İZMİR’İN ALGISI DEĞİŞMİYOR 

AKP’nin İzmir’i cezalandırdığı algısının kamuoyundaki tutunmasını koruduğunu ifade eden CHP PM Üyesi Rıfat Nalbantoğlu; açıklamasında ayrıca şu ifadeleri kullandı.

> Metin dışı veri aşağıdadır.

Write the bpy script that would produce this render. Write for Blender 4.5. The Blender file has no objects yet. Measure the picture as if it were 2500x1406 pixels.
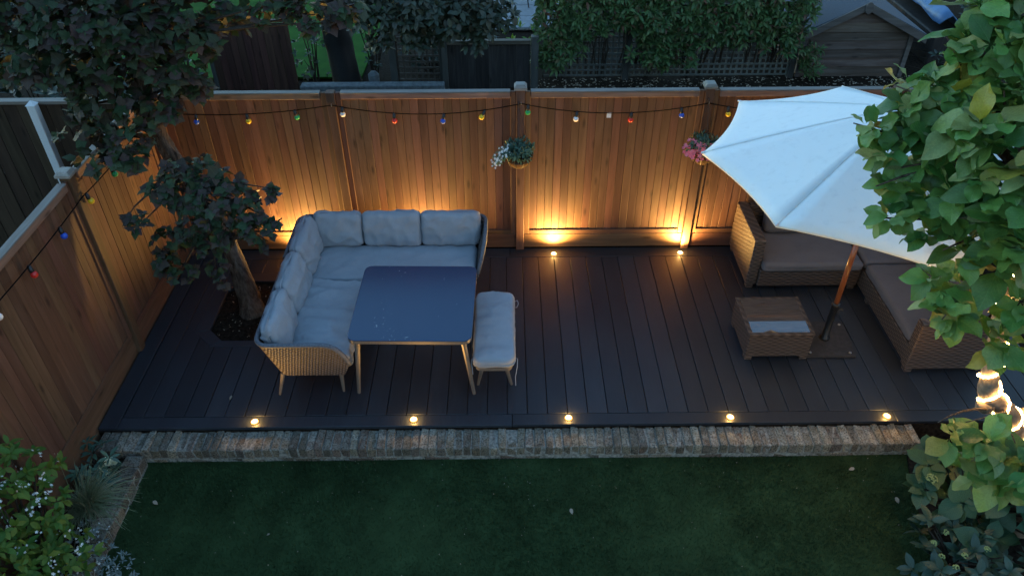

“İşte tam da bu yüzden; yani İzmir’e 19 yıldır şaşı bakmaları yüzünden bu algı değişmiyor. Çünkü bunu yaptıkları ve söyledikleriyle 19 yılda özenle yarattılar. Doğru sandıkları yanlışlarıyla yarattılar. Bunu biz söylemiyoruz, sokaktaki yurttaşlarımız, hemşerilerimiz söylüyor. Kamuoyu araştırmaları söylüyor. Kazanan kim? Kaybeden kim? Bunu siyaseten söylemiyorum. Sandıkta kazanandan söz etmiyorum. Ama İzmir kaybediyor; bu çok açık. Yıllardır uzlaşmaya; İzmir için bir adım atmaya çalıştıkça, bir taşla ya da bir çıkmaz sokakla karşılaşıyoruz. Arkası toz duman. Ağzı olan konuşuyor. İktidarın İzmir temsilcilerinin dilleri ve söylemleri çatışma doğurmaktan asla kaçınmıyor. Peki bu arada ne oluyor? İşte; bu algı oluşuyor ister istemez. ‘AKP, CHP’li Belediyeleri; İzmir’i cezalandırıyor.’ algısının bu koşullarda ortadan kalkması mümkün değil. Bu gerçekle yüzleşmeli ve İzmir’in yararına bir tutum geliştirmeliler.”